Klasyczna ogórkowa zupa większości z nas czule kojarzy się z domem i dzieciństwem, mnie również dobrze kojarzy się ze żłobkiem na Mokotowie, a potem przedszkolem (wszystkie moje Ciocie ciepło pozdrawiam!), w dorosłym zaś wieku potrawa ta często i co najważniejsze skutecznie ratuje nas z opresji dnia poprzedniego.
Moją ostatnią zupę ogórkową gotowałam po raz pierwszy z własnych ogórków, które płynnie przeszły z fazy małosolniaczków do fazy extra twardych i, trzeba tu otwarcie się przyznać, mocno słonych kiszonych. Nadały się w sam raz, z czego jestem dumna 🙂
Gdybym zupę tę gotowała w charakterze remedium na kaca, ogórki po starciu, a przed dodaniem do bulionu, przesmażyłabym na wcześniej uprażonym na patelni boczku, i oczywiście całość zabieliłabym śmietaną dodatkowo zagęszczoną łyżką mąki pełnoziarnistej i szczyptą soli.
Ponieważ jednak na jej wydanie oczekiwała osoba, która zaniemogła z innego, zupełnie nie kojarzącego się z przyjemnościami, powodu, postawiłam przede wszystkim na treściwy i tłusty długo bulgoczący bulion, idąc za radą Babć i Cioć, które zawsze twierdziły, że to właśnie tłusty rosół w najgorszej chorobie najskuteczniej postawi na nogi!
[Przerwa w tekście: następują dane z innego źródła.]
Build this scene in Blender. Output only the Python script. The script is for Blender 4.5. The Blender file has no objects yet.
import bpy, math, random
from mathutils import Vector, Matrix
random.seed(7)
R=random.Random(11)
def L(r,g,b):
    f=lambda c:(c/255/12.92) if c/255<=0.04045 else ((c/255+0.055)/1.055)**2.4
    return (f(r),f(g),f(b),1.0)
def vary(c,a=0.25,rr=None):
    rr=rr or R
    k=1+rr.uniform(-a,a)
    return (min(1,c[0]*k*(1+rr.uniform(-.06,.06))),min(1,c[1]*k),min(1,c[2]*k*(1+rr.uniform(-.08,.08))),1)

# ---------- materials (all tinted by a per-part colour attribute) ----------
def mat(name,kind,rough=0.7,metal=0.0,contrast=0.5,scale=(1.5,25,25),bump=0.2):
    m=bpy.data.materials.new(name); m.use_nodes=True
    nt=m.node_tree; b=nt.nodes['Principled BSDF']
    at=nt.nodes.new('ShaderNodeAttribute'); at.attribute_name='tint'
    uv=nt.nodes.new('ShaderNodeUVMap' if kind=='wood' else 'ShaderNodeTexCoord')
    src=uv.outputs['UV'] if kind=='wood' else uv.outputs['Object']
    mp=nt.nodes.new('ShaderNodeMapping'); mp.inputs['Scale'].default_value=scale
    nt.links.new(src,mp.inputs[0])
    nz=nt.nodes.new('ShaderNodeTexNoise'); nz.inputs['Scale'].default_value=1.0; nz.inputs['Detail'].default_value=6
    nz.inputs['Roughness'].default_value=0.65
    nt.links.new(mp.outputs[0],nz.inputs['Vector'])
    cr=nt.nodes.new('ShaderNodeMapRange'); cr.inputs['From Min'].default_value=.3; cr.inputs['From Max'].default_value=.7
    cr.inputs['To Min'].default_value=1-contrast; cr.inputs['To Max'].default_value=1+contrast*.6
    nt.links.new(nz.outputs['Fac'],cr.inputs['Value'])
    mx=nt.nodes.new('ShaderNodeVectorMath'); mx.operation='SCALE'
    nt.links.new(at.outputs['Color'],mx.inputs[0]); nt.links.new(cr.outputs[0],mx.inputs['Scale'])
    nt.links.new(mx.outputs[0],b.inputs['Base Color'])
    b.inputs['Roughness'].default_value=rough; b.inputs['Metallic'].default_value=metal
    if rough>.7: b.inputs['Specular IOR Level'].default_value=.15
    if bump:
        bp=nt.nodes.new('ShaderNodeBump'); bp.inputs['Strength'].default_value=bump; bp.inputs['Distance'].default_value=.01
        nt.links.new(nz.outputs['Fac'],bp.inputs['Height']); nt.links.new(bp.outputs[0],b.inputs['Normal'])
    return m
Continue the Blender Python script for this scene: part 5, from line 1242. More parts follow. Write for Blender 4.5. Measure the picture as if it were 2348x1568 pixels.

Dla trzech-czterech osób niedomagających potrzebujemy:
– dwie tzw. ćwiartki kurczęcia
– pół kg udźca indyczego
– ćwierć kg wołowej łaty
– pół kg włoszczyzny (może być mrożona)
– pół łyżki ziela angielskiego, pół łyżki pieprzu czarnego w ziarnach, dwa liście laurowe, łyżka cukru, łyżka soli (nie dodajemy, jeśli mamy do dyspozycji ogórki równie słone, jak moje)
– cztery średniej wielkości ziemniaki
– cztery spore kiszone ogórki
– opcjonalnie: 2/3 szklanki śmietany 22% + łyżka mąki pełnoziarnistej, pięć-sześć plastrów boczku, koperek.
W dużym garnku umyte mięso zalewamy 2-2,5 l chłodnej wody i doprowadzamy do wrzenia, zbieramy szumowiny do skutku. Dodajemy przyprawy oraz włoszczyznę, ustawiamy na minimalnym ogniu, tak aby bulgotał i gotujemy przez 3 godziny. Zostawiamy do wystygnięcia, odcedzamy pozostawiając drobiowe mięso i warzywa – przygotujemy z nich pyszne nadzienie do pierogów lub pasztecików lub pyz.
Ziemniaki obieramy i kroimy w małą kostkę, wrzucamy do ponownie pyrkoczącego już przecedzonego bulionu, kiedy są już miękkie dorzucamy starte na tarce o grubych oczkach ogórki kiszone. Dopiero teraz, ponieważ w innym przypadku ziemniaki pozostaną twarde. Jeśli lubimy dekorujemy drobno posiekaną natką koperku. Gotowe!